→ DIRECTIONS FOR THIS TASK
Restate the entries below verbatim.

→ Records with scene code

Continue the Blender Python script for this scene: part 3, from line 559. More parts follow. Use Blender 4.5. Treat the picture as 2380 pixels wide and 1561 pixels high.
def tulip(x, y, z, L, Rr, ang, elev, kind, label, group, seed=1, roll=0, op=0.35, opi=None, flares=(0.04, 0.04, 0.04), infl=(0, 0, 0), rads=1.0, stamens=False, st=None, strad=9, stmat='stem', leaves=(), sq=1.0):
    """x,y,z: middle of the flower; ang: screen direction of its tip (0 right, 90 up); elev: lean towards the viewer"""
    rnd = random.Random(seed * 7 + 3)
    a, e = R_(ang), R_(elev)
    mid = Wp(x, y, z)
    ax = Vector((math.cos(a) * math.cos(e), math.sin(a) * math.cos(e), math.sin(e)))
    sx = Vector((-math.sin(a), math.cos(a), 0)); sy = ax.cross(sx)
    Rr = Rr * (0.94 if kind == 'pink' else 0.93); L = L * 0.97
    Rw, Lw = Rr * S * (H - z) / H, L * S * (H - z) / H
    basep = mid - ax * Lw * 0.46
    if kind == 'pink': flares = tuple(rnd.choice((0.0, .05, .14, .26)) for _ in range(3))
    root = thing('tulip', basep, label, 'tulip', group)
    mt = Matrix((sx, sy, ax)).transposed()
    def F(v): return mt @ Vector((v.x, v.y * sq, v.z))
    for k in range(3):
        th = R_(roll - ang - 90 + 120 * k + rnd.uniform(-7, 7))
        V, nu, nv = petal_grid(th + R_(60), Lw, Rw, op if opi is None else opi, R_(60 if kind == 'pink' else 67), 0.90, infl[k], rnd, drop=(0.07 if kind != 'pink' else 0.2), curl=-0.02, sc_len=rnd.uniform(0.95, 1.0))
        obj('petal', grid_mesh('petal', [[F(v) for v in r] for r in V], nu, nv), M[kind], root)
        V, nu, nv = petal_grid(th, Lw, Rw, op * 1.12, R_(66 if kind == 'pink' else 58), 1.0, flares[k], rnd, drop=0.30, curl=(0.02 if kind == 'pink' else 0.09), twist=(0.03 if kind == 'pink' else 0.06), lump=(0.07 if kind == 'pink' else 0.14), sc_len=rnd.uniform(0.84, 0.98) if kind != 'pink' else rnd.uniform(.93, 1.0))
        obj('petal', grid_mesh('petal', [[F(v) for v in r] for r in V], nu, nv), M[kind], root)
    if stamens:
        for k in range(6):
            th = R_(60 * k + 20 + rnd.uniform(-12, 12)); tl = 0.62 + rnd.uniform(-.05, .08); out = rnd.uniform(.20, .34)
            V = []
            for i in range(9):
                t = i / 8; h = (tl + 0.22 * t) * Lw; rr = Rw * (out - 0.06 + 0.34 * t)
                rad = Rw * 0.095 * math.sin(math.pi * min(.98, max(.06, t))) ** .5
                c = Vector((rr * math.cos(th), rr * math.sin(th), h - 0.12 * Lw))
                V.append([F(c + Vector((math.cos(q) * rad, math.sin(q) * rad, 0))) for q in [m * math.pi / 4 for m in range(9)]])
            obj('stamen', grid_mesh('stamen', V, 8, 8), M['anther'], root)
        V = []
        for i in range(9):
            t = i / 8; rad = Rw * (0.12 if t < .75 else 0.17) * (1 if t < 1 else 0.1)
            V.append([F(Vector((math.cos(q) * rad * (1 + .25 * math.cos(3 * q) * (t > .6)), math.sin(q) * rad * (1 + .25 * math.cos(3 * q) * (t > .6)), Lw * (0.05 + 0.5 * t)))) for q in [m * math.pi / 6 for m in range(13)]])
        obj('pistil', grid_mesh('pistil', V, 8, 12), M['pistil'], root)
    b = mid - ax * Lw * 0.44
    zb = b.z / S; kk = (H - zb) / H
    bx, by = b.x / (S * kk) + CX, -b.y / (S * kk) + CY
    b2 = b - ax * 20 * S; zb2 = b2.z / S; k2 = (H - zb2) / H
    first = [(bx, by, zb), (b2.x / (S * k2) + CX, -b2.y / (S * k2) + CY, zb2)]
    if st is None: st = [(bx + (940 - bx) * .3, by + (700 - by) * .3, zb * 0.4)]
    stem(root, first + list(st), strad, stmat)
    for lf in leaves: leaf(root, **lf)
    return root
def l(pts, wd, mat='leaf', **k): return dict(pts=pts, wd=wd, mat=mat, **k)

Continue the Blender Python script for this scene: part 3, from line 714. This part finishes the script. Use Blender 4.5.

→ RESULT OF THIS TASK
Continue the Blender Python script for this scene: part 3, from line 559. More parts follow. Use Blender 4.5. Treat the picture as 2380 pixels wide and 1561 pixels high.
def tulip(x, y, z, L, Rr, ang, elev, kind, label, group, seed=1, roll=0, op=0.35, opi=None, flares=(0.04, 0.04, 0.04), infl=(0, 0, 0), rads=1.0, stamens=False, st=None, strad=9, stmat='stem', leaves=(), sq=1.0):
    """x,y,z: middle of the flower; ang: screen direction of its tip (0 right, 90 up); elev: lean towards the viewer"""
    rnd = random.Random(seed * 7 + 3)
    a, e = R_(ang), R_(elev)
    mid = Wp(x, y, z)
    ax = Vector((math.cos(a) * math.cos(e), math.sin(a) * math.cos(e), math.sin(e)))
    sx = Vector((-math.sin(a), math.cos(a), 0)); sy = ax.cross(sx)
    Rr = Rr * (0.94 if kind == 'pink' else 0.93); L = L * 0.97
    Rw, Lw = Rr * S * (H - z) / H, L * S * (H - z) / H
    basep = mid - ax * Lw * 0.46
    if kind == 'pink': flares = tuple(rnd.choice((0.0, .05, .14, .26)) for _ in range(3))
    root = thing('tulip', basep, label, 'tulip', group)
    mt = Matrix((sx, sy, ax)).transposed()
    def F(v): return mt @ Vector((v.x, v.y * sq, v.z))
    for k in range(3):
        th = R_(roll - ang - 90 + 120 * k + rnd.uniform(-7, 7))
        V, nu, nv = petal_grid(th + R_(60), Lw, Rw, op if opi is None else opi, R_(60 if kind == 'pink' else 67), 0.90, infl[k], rnd, drop=(0.07 if kind != 'pink' else 0.2), curl=-0.02, sc_len=rnd.uniform(0.95, 1.0))
        obj('petal', grid_mesh('petal', [[F(v) for v in r] for r in V], nu, nv), M[kind], root)
        V, nu, nv = petal_grid(th, Lw, Rw, op * 1.12, R_(66 if kind == 'pink' else 58), 1.0, flares[k], rnd, drop=0.30, curl=(0.02 if kind == 'pink' else 0.09), twist=(0.03 if kind == 'pink' else 0.06), lump=(0.07 if kind == 'pink' else 0.14), sc_len=rnd.uniform(0.84, 0.98) if kind != 'pink' else rnd.uniform(.93, 1.0))
        obj('petal', grid_mesh('petal', [[F(v) for v in r] for r in V], nu, nv), M[kind], root)
    if stamens:
        for k in range(6):
            th = R_(60 * k + 20 + rnd.uniform(-12, 12)); tl = 0.62 + rnd.uniform(-.05, .08); out = rnd.uniform(.20, .34)
            V = []
            for i in range(9):
                t = i / 8; h = (tl + 0.22 * t) * Lw; rr = Rw * (out - 0.06 + 0.34 * t)
                rad = Rw * 0.095 * math.sin(math.pi * min(.98, max(.06, t))) ** .5
                c = Vector((rr * math.cos(th), rr * math.sin(th), h - 0.12 * Lw))
                V.append([F(c + Vector((math.cos(q) * rad, math.sin(q) * rad, 0))) for q in [m * math.pi / 4 for m in range(9)]])
            obj('stamen', grid_mesh('stamen', V, 8, 8), M['anther'], root)
        V = []
        for i in range(9):
            t = i / 8; rad = Rw * (0.12 if t < .75 else 0.17) * (1 if t < 1 else 0.1)
            V.append([F(Vector((math.cos(q) * rad * (1 + .25 * math.cos(3 * q) * (t > .6)), math.sin(q) * rad * (1 + .25 * math.cos(3 * q) * (t > .6)), Lw * (0.05 + 0.5 * t)))) for q in [m * math.pi / 6 for m in range(13)]])
        obj('pistil', grid_mesh('pistil', V, 8, 12), M['pistil'], root)
    b = mid - ax * Lw * 0.44
    zb = b.z / S; kk = (H - zb) / H
    bx, by = b.x / (S * kk) + CX, -b.y / (S * kk) + CY
    b2 = b - ax * 20 * S; zb2 = b2.z / S; k2 = (H - zb2) / H
    first = [(bx, by, zb), (b2.x / (S * k2) + CX, -b2.y / (S * k2) + CY, zb2)]
    if st is None: st = [(bx + (940 - bx) * .3, by + (700 - by) * .3, zb * 0.4)]
    stem(root, first + list(st), strad, stmat)
    for lf in leaves: leaf(root, **lf)
    return root
def l(pts, wd, mat='leaf', **k): return dict(pts=pts, wd=wd, mat=mat, **k)

Continue the Blender Python script for this scene: part 3, from line 714. This part finishes the script. Use Blender 4.5.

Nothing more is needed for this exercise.